Monday, March 26, 2007

  • all grown up?

    when is the actual moment when we are officially grown up? is it when we walk down the aisle from our high school graduation and toss our caps in the air to signify that we are "free at last"? or is it "moving in day" at college, when we cram most of our worldly goods into a little dormitory room & haggle with a roommate for the first time about who gets the bed by the window? is it when we make our first rent payment for our own apartment? or is it the life-changing day when we walk down the aisle to get married and start our own home & family?

    i think it's a combination of little moments – the small victories in life that sometimes go unnoticed, but are actually shaping and strengthening us - things like,

    • getting lost on a road trip & finding your way back to the interstate without calling mom and dad…
    • learning to get along with a roommate & resolving conflicts without yelling and screaming like you did when you were a kid…
    • living through your first break-up and realizing that life goes on…
    • discovering for the first time that you actually care more about what's best for someone else than for yourself
    • saying goodbye to someone you love at their funeral…
    • realizing one day that your parents are real people with real hopes and dreams and hurts and disappointments, just like you!
    • realizing one day that your parents are your friends, not your enemies
    • living through your second break-up and realizing that life goes on…
    • watching a new life come into the world
    • waking up one morning and realizing you have been waking up on your own and going to work like a responsible adult for two years now (!) and wondering when it will start to feel normal…
    • discovering one day that you actually miss being in school!!
    • living through your third break-up and realizing that you didn't make the same mistakes as last time…
    • realizing that you should stop trying to be grown up, and just enjoy each day to the fullest!!! (in a responsible way, of course!=)

    these are just some of the first things that come to mind...i would love to hear more "defining moments" if any of these have sparked any ideas in your head...

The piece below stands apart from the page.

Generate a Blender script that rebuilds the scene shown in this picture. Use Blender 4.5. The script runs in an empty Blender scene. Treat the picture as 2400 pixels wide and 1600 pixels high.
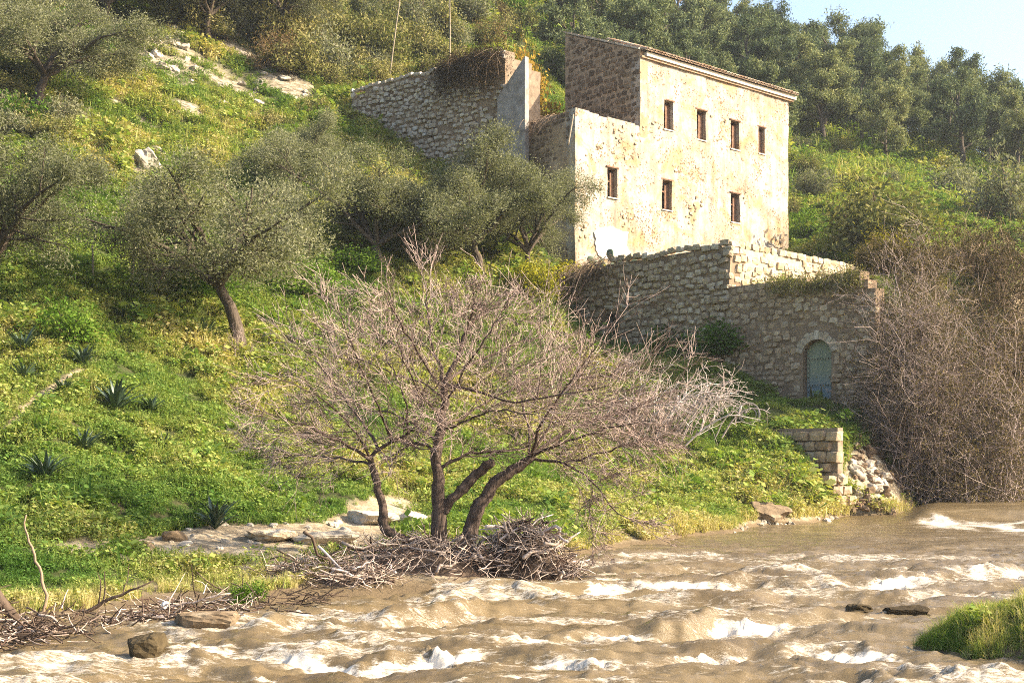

Wednesday, February 07, 2007

  • cliff jumping

    i've been thinking about God's guidance lately…how does that work, exactly?? i've heard so many different analogies in my life, and i'm afraid i'm starting to get them mixed up! here's the thing – when i have to make a choice or decision about the future, i want to know what God wants me to do, because He knows best and i can't always see the big picture of how things will turn out, you know? but how do i know what God wants, when it is not an issue that is "right" or "wrong"?

     

    here's where the analogies start to come in: we all know about Gideon laying out a "fleece" to find out what God wanted him to do… some people believe we need to lay out a "fleece" – ask God for a miraculous sign, basically. and i don't doubt that God can (and does!) answer those prayers at times. but i worry about manipulating God when i do that… i have also heard people say we just need to keep moving – make a choice and move forward – don't wait around asking for a sign. they use the analogy that it is easier to steer a car that is moving, rather than one that is standing still. it will be easier for God to "steer" or direct us if we are moving in some direction, rather than stalling and becoming stagnant. others say we just need to step out in faith, trusting that God will stop us if we are heading in the wrong direction, but the picture that comes to my mind is that of flinging myself off a cliff, and asking God to stop me before i reach the bottom, if that is not what He wants me to do!

     

    ultimately, i'm not extremely worried, because i know God promises to answer if we seek him wholeheartedly, and that is what i am doing… i just wonder about how it works sometimes… but i guess the bottom line is that God uses different methods of guidance with different people – He is God, and can do whatever He wants! any thoughts?